Our 'strongest team ever'

Canada's ambition "to contend for No. 1" at the Pyeongchang Olympics is a shift from the two previous Winter Games, where the publicly stated goal by the country's top sport officials was to finish first in the race for the most medals.

"As an athlete, I never really appreciated people who weren't really part of my team telling me how many medals I was going to win," said Canadian Olympic Committee president Tricia Smith, a silver medallist in rowing in 1984.

"Contending for No. 1 is what we do as athletes.
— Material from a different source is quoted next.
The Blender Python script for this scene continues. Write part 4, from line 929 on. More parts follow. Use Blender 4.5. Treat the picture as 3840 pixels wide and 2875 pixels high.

It makes sense for us as an organization."

Heading into Pyeongchang with a broader target that is easier to hit, Canada's team certainly has the depth of talent and experience to both battle for the top of the medal table and win more Winter Games medals than ever before.

"We head into the games probably with our strongest team ever," Own The Podium chief executive officer Anne Merklinger said.

Germany is on a mission, however, with its athletes gobbling up world championship and World Cup medals. Canada is tracking to duke it out with the U.S. and Norway for second in the overall count.

With 26 medals from the most recent world championships in each winter sport, Canada ranks second behind Germany (34) and is one up on the Americans, according to Own The Podium.

After running a distant second behind Germany in medals won for much of this World Cup season, Canada is tied for third with the U.S. at 116 behind Germany (188) and Norway (127) heading into the Feb. 9-25 Olympics.

Canada collected a high of 26 medals in the 2010 Winter Games in Vancouver to finish third, but the host country won more gold than any other country with 14.

Canada's speedskaters, freestyle skiers, snowboarders, figure skaters and resurgent sliding teams are expected to lead the medal charge in Pyeongchang.

Moguls skier Mikael Kingsbury, bobsled pilot Kaillie Humphries, the ice dance team of Tessa Virtue and Scott Moir, snowboarder Max Parrot, short-tracker Charles Hamelin, the women's hockey team and the curling teams skipped by Kevin Koe and Rachel Homan are among the gold-medal favourites.

No NHL players in the men's hockey tournament is a throwback to 1994 when Canada lost the gold in a shootout to Sweden. Every country scoured other pro leagues to pull together competitive teams.

Athletes receive bonus money for medals from the COC — $20,000 for gold, $15,000 for silver and $10,000 for bronze. The coaches of medallists are rewarded at half the rate of their athletes.